Segundo um estudo de Alex Cobham, da Tax Justice International, que comparou a sua proposta com a da OCDE, esta última apenas capta  5% dos lucros que estão nos paraísos fiscais e favorece sobretudo os países ricos, contra 60% na sua proposta, mais favorável aos países pobres, que são os mais prejudicados com a evasão fiscal.
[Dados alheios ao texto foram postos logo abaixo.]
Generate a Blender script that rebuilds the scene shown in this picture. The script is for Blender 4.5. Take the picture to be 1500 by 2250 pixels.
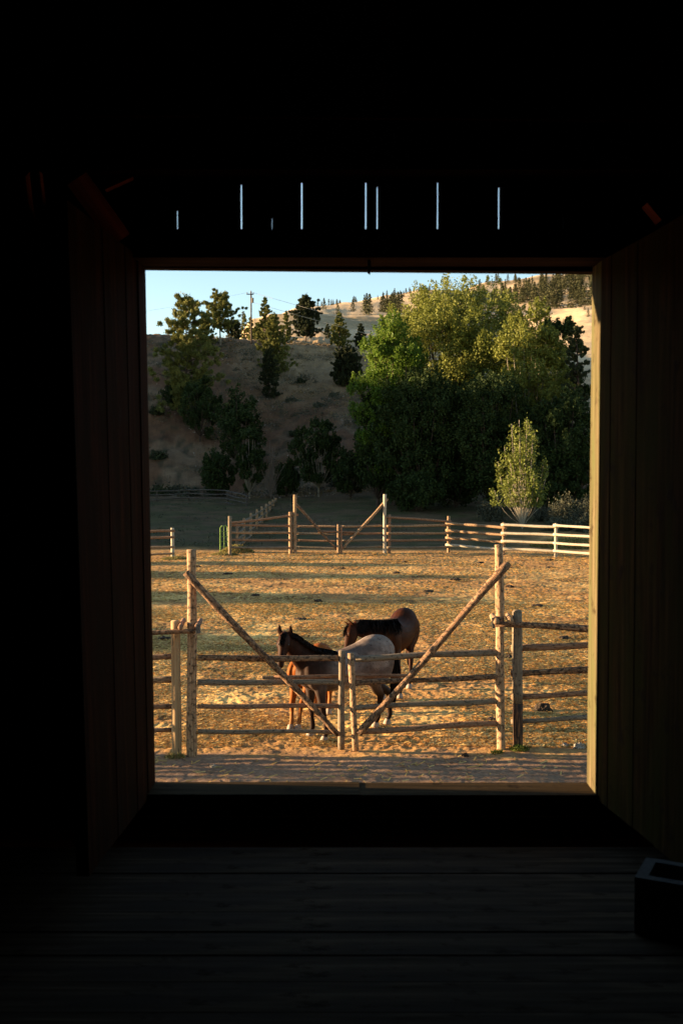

Os factores explicativos de tão grande disparidade de resultados residem na determinação do lucro a distribuir e na fórmula de repartição dos lucros pelas diferentes jurisdições: apenas de acordo com as vendas ou,como a ICRICT defende, conforme o emprego e os recursos naturais utilizados.

Tendo presente que 40% dos lucros das multinacionais são transferidos para os paraísos fiscais, podemos apreciar como são divergentes as duas propostas referidas, no meio das quais estará uma outra, vinda do FMI.

Não menor é a crítica apresentada por Stiglitz em Project Syndicate, de 7 de Outubro de 2019 no seu artigo No More Half- Measures on Corporate Taxes[1], onde são apontados os principais pontos fracos do sistema vigente, com relevo para os preços de transferência, manipulados mas  aceites como equivalentes a preços de mercado, situação que  a proposta da OCDE ( pouco clara, no seu entender),  ao canonizar o gradualismo não resolve de forma satisfatória.

Stiglitz advoga ( como a ICRICT) a  necessidade de uma tributação mínima, da ordem de 25%, a taxa efectiva média que, nos países desenvolvidos, recai sobre os lucros, sendo estes correctamente determinados e não apenas os “ lucros residuais” como na proposta da OCDE. A não ser estabelecida esta regra, haverá  uma convergência em direcção a um valor menor, com efeito contrário ao pretendido, que é o aumento de contribuição fiscal das  multinacionais.

Sabemos como os governos, incluindo na UE, continuam a competir por atrair as multinacionais  através de baixas de impostos, minimizando os custos de tais práticas, sobretudo a menor  capacidade de levarem  a cabo as políticas de desenvolvimento e  bem-estar pelas quais são responsáveis e que deveriam ser a principal  medida do seu bom desempenho.

Assim, esperamos que até à aprovação da reforma da fiscalidade internacional, prevista acontecer em Junho de 2020, possa ser reformulada a proposta em análise para que não continue a situação de iniquidade que tem prevalecido.